Friday, August 31, 2012

Review: Close Enough to Touch by Victoria Dahl

I was really excited when my request to Harlequin through NetGalley resulted in an ARC of Close Enough to Touch on my e-reader. Thank you, Harlequin! Victoria Dahl has quite a following, and I was excited to read a book by an author so many of the people on GoodReads seemed to have loved!

I walked away from the book satisfied, but also with a feeling that I could have loved it had it been a bit "tighter." But first, what is it about? It follows the main character Grace Barrett, who reluctantly moves from the hustle and bustle of LA to a small Wyoming town due to a painful past that is a mystery to the reader until later in the novel. There, she is put up by her aunt, who owns an apartment building also known as Stud Farm, due to a number of studly cowboys inhabiting it. The narration shifts between that of Grace and Cole Rawlins, the romantic interest, who is one of the people in the apartment building and who has a painful history of his own. As Grace is adjusting to her new surroundings, she is introduced to a plethora of new friends and starts a new job, all the while negotiating the magnetic pull of Cole and the dilemma of whether she should follow her heart of her head.

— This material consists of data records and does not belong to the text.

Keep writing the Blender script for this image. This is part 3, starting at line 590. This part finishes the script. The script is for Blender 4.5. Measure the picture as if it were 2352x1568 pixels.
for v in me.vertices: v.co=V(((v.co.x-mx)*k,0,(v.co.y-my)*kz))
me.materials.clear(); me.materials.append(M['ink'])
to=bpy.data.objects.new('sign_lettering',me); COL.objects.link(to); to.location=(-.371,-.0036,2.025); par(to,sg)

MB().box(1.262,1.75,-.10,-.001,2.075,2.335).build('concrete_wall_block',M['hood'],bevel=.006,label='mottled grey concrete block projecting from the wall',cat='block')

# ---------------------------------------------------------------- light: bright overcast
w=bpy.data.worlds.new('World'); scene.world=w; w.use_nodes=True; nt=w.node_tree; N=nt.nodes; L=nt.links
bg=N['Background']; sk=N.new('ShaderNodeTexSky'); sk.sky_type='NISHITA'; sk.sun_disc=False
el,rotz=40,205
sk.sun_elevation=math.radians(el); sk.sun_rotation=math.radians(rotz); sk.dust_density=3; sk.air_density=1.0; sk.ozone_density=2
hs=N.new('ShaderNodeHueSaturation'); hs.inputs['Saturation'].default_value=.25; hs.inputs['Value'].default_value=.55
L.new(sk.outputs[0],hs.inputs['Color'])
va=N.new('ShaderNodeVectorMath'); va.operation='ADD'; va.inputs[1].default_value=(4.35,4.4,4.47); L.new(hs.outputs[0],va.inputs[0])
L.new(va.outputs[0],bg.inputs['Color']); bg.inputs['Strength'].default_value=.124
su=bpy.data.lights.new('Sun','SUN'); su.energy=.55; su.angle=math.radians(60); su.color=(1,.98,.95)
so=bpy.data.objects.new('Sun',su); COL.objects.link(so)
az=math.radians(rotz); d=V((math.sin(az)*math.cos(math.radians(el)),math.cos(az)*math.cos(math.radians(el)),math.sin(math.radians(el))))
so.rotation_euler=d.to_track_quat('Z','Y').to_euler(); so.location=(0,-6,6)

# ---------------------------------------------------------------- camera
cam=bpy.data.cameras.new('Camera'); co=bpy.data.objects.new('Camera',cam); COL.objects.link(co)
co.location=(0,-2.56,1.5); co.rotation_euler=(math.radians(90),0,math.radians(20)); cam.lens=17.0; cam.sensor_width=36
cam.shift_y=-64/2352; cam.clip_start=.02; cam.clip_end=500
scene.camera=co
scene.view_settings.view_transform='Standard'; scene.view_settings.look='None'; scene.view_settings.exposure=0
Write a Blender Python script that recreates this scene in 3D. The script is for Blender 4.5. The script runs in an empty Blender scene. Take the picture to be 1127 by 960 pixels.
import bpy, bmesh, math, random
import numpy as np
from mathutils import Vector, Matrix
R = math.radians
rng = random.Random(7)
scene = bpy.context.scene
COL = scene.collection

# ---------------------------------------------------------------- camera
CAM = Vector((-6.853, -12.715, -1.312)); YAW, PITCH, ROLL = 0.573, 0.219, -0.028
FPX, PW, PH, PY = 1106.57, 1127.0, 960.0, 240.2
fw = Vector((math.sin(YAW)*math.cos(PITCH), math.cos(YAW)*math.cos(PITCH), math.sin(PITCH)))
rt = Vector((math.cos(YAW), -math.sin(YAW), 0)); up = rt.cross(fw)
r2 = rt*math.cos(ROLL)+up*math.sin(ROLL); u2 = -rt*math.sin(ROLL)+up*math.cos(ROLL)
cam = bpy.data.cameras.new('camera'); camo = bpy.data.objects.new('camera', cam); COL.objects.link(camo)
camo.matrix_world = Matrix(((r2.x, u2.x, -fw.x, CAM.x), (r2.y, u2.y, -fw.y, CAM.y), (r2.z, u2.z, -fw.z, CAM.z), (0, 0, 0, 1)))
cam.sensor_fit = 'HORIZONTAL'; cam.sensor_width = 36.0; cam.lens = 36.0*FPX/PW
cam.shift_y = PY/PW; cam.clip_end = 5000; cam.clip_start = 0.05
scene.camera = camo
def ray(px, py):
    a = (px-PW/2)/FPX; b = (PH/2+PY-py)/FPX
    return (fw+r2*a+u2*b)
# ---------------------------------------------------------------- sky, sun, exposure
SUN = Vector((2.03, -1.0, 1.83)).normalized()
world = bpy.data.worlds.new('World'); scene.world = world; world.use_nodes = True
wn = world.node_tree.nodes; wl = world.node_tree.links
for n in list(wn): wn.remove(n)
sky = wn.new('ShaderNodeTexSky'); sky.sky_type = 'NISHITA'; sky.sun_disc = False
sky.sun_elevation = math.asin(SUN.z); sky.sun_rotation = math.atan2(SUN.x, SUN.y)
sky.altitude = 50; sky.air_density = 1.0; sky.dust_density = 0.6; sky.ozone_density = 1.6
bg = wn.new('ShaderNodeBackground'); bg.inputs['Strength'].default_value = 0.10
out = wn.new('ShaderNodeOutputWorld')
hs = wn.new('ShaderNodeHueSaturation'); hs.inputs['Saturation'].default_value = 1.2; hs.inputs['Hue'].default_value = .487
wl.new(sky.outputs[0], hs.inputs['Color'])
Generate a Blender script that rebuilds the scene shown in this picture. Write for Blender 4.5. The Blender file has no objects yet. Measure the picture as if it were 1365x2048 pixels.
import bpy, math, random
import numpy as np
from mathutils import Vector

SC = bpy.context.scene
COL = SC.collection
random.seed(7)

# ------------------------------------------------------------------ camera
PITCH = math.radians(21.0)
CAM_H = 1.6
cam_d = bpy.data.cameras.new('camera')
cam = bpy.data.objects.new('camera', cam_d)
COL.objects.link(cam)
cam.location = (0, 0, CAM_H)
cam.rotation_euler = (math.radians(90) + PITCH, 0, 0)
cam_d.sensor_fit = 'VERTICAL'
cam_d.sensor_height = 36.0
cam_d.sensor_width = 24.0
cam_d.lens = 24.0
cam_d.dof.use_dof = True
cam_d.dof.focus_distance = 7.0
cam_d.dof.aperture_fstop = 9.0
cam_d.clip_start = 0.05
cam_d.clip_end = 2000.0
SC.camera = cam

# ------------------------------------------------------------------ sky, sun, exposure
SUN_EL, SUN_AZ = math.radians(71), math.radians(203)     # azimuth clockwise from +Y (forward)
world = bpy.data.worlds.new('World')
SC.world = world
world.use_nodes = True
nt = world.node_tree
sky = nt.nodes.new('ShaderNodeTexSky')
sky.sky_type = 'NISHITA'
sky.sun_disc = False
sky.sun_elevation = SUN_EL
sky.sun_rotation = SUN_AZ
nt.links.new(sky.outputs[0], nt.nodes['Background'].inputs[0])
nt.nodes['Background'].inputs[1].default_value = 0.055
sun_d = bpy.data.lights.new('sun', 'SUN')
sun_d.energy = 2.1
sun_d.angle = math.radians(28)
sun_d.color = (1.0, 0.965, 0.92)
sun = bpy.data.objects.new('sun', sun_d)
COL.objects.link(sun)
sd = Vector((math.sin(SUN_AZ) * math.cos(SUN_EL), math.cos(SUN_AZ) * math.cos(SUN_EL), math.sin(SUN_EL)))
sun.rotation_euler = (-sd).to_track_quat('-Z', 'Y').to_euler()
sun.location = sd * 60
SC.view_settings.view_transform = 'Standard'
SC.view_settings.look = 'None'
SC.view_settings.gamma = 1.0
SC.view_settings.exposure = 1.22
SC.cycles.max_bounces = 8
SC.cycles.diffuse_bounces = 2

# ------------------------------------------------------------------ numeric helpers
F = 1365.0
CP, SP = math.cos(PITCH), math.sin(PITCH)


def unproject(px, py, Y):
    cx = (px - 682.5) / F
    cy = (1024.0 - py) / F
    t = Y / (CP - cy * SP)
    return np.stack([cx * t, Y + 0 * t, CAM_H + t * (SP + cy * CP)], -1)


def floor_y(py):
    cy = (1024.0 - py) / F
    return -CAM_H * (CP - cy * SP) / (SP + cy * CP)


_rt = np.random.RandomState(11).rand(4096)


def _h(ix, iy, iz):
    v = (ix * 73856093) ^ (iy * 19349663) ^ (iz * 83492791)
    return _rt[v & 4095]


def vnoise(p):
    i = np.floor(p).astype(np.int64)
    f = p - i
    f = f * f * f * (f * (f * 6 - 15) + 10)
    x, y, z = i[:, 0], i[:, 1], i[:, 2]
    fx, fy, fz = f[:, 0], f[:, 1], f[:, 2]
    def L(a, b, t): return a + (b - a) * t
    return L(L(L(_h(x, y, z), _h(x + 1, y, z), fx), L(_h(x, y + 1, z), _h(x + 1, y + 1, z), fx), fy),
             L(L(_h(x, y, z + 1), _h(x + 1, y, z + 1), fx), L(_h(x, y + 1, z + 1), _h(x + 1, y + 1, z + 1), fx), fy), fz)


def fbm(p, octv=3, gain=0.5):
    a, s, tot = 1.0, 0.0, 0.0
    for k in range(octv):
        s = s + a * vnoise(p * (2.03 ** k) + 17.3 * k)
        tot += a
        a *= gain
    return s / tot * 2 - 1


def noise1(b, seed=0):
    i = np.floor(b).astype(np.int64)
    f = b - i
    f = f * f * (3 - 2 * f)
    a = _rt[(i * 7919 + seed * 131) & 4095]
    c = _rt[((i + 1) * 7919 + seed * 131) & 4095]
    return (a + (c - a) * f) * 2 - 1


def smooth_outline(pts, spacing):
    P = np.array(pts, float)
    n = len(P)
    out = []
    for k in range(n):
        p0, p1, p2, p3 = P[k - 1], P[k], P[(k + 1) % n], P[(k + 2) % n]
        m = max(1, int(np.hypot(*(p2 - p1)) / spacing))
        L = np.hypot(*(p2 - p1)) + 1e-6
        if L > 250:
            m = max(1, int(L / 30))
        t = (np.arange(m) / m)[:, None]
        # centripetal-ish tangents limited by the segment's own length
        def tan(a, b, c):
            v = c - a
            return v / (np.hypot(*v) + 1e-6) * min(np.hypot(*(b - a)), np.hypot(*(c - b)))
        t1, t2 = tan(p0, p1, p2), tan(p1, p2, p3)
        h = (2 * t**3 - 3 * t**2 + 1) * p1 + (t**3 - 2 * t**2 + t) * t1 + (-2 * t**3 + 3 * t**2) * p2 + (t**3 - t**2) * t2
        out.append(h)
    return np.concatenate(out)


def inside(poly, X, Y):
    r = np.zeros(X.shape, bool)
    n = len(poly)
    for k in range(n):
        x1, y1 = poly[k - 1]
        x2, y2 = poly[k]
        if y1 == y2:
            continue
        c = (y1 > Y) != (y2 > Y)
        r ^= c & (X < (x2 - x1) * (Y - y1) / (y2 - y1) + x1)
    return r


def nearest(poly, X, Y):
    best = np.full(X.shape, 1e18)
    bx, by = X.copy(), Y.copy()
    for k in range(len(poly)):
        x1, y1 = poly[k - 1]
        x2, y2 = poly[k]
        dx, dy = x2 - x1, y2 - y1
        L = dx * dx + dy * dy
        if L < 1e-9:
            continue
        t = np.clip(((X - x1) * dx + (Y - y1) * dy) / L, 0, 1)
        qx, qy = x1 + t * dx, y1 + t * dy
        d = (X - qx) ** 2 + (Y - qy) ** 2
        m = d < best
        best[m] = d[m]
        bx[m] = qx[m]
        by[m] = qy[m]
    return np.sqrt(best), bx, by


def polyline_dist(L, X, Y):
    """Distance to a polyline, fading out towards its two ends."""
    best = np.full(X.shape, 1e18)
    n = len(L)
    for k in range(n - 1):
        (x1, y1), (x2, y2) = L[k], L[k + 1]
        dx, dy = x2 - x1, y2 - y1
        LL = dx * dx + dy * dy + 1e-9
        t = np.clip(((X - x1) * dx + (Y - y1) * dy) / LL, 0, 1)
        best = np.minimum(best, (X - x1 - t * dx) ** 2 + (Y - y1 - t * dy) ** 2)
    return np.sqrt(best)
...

The book basically has two protagonists, whose pasts are slowly revealed to us. Their interweaving narratives also provide a glimpse into their psychology - and this is where the story's conflict comes from. I was instantly smitten with Cole - apart from being gorgeous, a cowboy and a sex machine, he is also incredibly sweet and tormented. I thought that his torment came from a very real place that involved his teenage years, his family and his brief time in Hollywood. The mystery of what happened to Cole is mixed with his current problem, which is an injury that prevents him from working on the farm toward his dream of owning it. These were all very real, difficult conflicts and I was with Cole every step of the way.

On the other hand, Grace was challenging for me to root for. While her spunk was initially amusing, it soon became more akin to a personality disorder. Her reluctance to make friends and get involved romantically far eclipsed the necessity of creating an obstacle between Cole and her - it was an abyss which took a while for me to get used to. Due to her own past (much less riveting that Cole's), she fears being "soft," which translates into keeping Cole at a distance - even though he literally keeps her from starving, saves her ass from being fired from her job and doing everything he can for her to feel good. This left me thinking he might just be better off without her. On the other hand, Grace's job problems, coupled with the reason she moves from LA to Jackson, Wyoming, somewhat redeemed the character in my eyes, since this made her relatable.

The secondary characters are really well handled - they are colorful enough to be memorable, but the details of their life are well measured and do not drag down the story. I was particularly fond of Eve, Grace's new boss, as well as of Cole's best friend Shane, as well as the character of Lewis, who appears very briefly. And since I've just learned this to become a series, I am hoping for spin-offs featuring at least some of these characters. Another thing I really appreciated was the blending of the contemporary and western genres (the book cover may be a bit misleading in this respect, but it is really sexy, so I don't care; on the other hand and upon close inspection, what happened to Cole's big toe?), as well as the sex scenes which were scorching hot, but also contributed to the development of the story.

I am definitely not giving up on Victoria Dahl, but I am not all too sure about Close Enough to Touch. There is a definite sense of authorship here, and Dahl handles the pace of the novel masterfully. It never drags, and it balances a spectacular amount of characters flawlessly. However, the somewhat annoying heroine definitely affected my attitude towards the central romance, even though the character of Cole was worth the price of admission himself.